┌──

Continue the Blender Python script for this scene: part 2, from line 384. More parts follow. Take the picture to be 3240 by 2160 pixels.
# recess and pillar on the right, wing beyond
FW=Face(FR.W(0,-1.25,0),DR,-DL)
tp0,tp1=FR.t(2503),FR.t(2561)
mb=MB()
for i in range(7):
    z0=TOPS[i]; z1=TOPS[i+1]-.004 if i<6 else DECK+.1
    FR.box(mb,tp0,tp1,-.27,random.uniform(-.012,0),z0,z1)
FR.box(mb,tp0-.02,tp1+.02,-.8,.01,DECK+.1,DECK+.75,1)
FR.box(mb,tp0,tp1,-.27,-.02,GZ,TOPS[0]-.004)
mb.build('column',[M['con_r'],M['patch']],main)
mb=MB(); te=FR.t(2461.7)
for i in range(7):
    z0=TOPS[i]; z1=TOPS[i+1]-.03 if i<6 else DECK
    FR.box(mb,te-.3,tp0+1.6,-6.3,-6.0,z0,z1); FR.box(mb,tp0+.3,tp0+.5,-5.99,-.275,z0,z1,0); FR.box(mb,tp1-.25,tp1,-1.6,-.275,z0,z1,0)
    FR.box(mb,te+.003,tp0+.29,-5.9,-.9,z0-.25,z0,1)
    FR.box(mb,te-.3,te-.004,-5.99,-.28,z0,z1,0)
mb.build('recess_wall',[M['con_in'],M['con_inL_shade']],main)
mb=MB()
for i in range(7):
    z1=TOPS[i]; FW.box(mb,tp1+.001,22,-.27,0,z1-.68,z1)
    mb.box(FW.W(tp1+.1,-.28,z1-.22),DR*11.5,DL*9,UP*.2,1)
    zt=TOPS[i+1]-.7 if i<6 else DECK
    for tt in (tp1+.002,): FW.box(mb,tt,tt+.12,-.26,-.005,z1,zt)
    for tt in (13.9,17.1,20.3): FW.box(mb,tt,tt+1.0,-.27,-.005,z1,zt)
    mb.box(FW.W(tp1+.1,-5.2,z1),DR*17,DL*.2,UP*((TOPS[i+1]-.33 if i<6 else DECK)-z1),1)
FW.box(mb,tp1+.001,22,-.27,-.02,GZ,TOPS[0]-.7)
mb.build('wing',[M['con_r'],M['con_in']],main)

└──

* Task to complete: Copy every line verbatim.

* Response to this exercise:
Continue the Blender Python script for this scene: part 2, from line 384. More parts follow. Take the picture to be 3240 by 2160 pixels.
# recess and pillar on the right, wing beyond
FW=Face(FR.W(0,-1.25,0),DR,-DL)
tp0,tp1=FR.t(2503),FR.t(2561)
mb=MB()
for i in range(7):
    z0=TOPS[i]; z1=TOPS[i+1]-.004 if i<6 else DECK+.1
    FR.box(mb,tp0,tp1,-.27,random.uniform(-.012,0),z0,z1)
FR.box(mb,tp0-.02,tp1+.02,-.8,.01,DECK+.1,DECK+.75,1)
FR.box(mb,tp0,tp1,-.27,-.02,GZ,TOPS[0]-.004)
mb.build('column',[M['con_r'],M['patch']],main)
mb=MB(); te=FR.t(2461.7)
for i in range(7):
    z0=TOPS[i]; z1=TOPS[i+1]-.03 if i<6 else DECK
    FR.box(mb,te-.3,tp0+1.6,-6.3,-6.0,z0,z1); FR.box(mb,tp0+.3,tp0+.5,-5.99,-.275,z0,z1,0); FR.box(mb,tp1-.25,tp1,-1.6,-.275,z0,z1,0)
    FR.box(mb,te+.003,tp0+.29,-5.9,-.9,z0-.25,z0,1)
    FR.box(mb,te-.3,te-.004,-5.99,-.28,z0,z1,0)
mb.build('recess_wall',[M['con_in'],M['con_inL_shade']],main)
mb=MB()
for i in range(7):
    z1=TOPS[i]; FW.box(mb,tp1+.001,22,-.27,0,z1-.68,z1)
    mb.box(FW.W(tp1+.1,-.28,z1-.22),DR*11.5,DL*9,UP*.2,1)
    zt=TOPS[i+1]-.7 if i<6 else DECK
    for tt in (tp1+.002,): FW.box(mb,tt,tt+.12,-.26,-.005,z1,zt)
    for tt in (13.9,17.1,20.3): FW.box(mb,tt,tt+1.0,-.27,-.005,z1,zt)
    mb.box(FW.W(tp1+.1,-5.2,z1),DR*17,DL*.2,UP*((TOPS[i+1]-.33 if i<6 else DECK)-z1),1)
FW.box(mb,tp1+.001,22,-.27,-.02,GZ,TOPS[0]-.7)
mb.build('wing',[M['con_r'],M['con_in']],main)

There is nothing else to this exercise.